Shell

  • Multinational oil and gas company Shell (Formerly Royal Dutch Shell Plc), reported its highest quarterly profit since 2008 thanks to a jump in commodity prices. The results mirror exceptional profits seen across the energy majors, despite expensive write-downs as a result as an exiting of Russian operations.

  • Adjusted earnings were up 184% y/y to $9.1 billion for the three months ended March, in line with expectations. This follows the $6.4 billion the company made for the fourth quarter of 2021. Shell also announced a 4% dividend hike to $0.25 per share. 
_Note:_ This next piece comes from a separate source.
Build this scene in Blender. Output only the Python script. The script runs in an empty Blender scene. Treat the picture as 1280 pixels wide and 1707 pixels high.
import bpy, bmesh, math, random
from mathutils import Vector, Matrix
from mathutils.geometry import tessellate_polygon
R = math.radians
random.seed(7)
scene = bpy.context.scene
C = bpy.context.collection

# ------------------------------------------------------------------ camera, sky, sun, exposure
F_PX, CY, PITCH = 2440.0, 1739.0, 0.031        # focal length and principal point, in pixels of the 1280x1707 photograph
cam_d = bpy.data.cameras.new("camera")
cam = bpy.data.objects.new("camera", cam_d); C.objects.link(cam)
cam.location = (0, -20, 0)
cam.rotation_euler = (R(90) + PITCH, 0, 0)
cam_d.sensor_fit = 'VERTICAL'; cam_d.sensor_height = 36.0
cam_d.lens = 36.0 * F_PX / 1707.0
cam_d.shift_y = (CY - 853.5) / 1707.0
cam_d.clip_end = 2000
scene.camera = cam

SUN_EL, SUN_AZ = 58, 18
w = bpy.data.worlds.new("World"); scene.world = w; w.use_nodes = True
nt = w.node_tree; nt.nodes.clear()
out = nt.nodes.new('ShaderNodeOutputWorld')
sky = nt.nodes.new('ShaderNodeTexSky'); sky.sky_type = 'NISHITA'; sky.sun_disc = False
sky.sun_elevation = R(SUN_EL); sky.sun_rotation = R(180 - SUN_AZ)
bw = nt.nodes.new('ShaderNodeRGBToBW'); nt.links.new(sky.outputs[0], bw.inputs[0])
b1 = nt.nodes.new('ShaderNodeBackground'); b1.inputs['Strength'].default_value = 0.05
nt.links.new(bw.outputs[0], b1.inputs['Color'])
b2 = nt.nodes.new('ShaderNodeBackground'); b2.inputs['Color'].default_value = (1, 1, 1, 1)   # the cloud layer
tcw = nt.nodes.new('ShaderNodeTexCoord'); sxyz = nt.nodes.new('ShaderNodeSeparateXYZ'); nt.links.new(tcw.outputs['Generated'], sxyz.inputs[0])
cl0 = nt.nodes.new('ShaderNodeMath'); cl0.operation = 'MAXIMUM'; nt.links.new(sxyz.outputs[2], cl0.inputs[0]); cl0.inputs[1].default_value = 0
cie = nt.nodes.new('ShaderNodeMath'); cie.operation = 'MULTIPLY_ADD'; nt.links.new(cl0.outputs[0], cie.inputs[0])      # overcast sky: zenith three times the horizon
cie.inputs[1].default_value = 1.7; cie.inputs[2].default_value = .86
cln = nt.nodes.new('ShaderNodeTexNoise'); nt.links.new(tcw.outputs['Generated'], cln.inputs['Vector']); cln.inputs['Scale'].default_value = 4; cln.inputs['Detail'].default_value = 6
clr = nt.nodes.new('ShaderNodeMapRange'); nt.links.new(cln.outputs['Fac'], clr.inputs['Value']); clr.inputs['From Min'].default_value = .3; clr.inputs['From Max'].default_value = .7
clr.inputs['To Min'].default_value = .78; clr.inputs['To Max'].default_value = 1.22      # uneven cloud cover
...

  • The oil giant bought back $4 billion of its own stock in the period, out of a potential $8.5 billion which was approved for stock repurchases. Shell has been accused of making supernormal profits whilst energy costs for the average consumer spiral. This has spurred calls by environmental and political campaigners for a “once-off” windfall tax on oil and gas companies. Whilst this presents downside risk to the counter, the chances of such a policy being passed are relatively slim as it would discourage investment and keep oil prices higher. 

  • Shell is not trading on an onerous valuation (historic PE of 11x and a dividend yield of 3.14%). As part of a series of global sanctions, the European Union plans to ban Russian oil imports within six months and refined products by the end of the year. This news sent oil prices higher and could keep prices buoyed for the medium term. Natural gas prices have risen 186% y/y, and Gasoline and Brent Crude are up 70% and 61%, respectively over the past year. Shell is a stock which I hold for clients in managed portfolios.